体目当ての男に翻弄されて…。勝ち組だったはずの彼女の転落劇とは【不倫の精算 ・リバイバル】(後編)
敢えて言おう、不倫とは「依存」ではないかと
「本当に別れたい」
という言葉が出てきたとき、「やっとか」という思いとともに、彼女の精神状態がとても不安になった。
運ばれてきた料理をぼぅっと眺めるだけで口をつけない彼女はただ疲れていて、行動する気力が尽きていることがわかるからだ。
しばらく音沙汰がなかったことを詫びることもなく、Dさんはぽつりと
「ねぇ、あなたが言う依存って、これなのね」
とつぶやいた。
はっと箸を持つ手が止まる。
そうだ、彼女は明らかに依存していたのだ。
その言葉をはっきりと使ったことはなかったが、「振り向かない不倫相手に我慢してまで尽くすこと」がどれほど不毛な行為か、悔しいという感情の裏にある「また私を求めてほしい」本音は何を意味するのか、Dさんは悟っているようだった。
「……」
Dさんは動かない。
不倫は後ろめたい関係だからこそ、縁を切りたくなれば簡単だし、切られた側は後を追うことはできない。

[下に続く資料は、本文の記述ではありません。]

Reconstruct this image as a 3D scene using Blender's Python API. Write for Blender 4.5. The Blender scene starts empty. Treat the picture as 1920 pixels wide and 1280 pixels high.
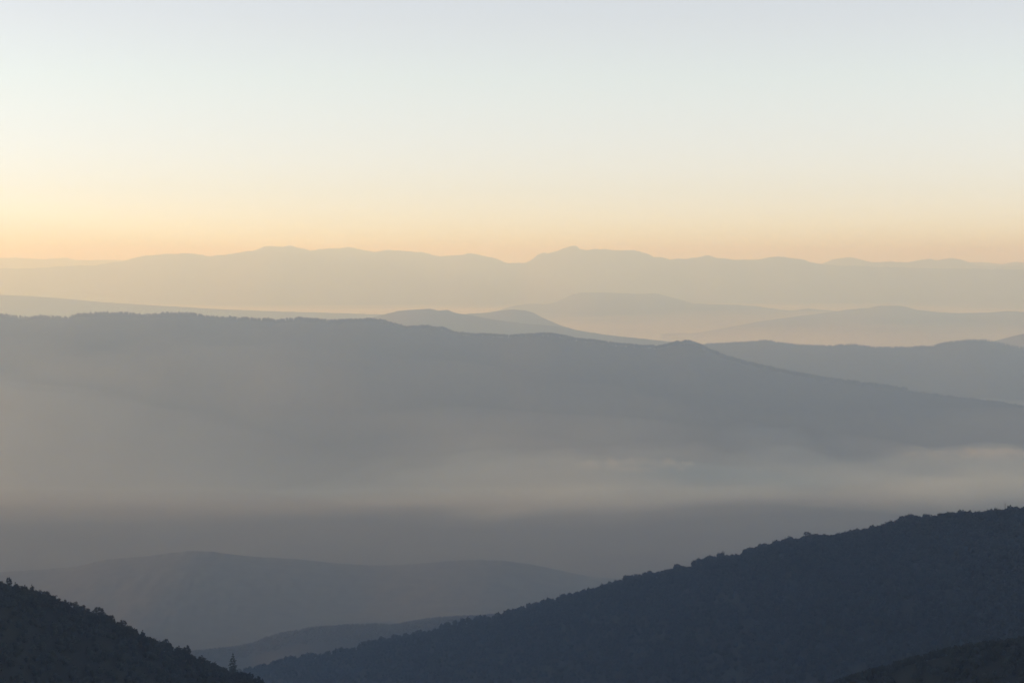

結婚指輪を外さないといけないほど追い詰められ、その反面別れたいのは夫ではなく不倫相手であり、この矛盾に苦しむのは、一番ほしかった「求められたい自分」がもう与えられない現実を受け入れられないからだ。
振り向いてもらえなくてもそれを堂々と責められないのも依存が加速する原因であり、今が本当に瀬戸際なのだ。
ここで踏みとどまる覚悟を持てればと思う。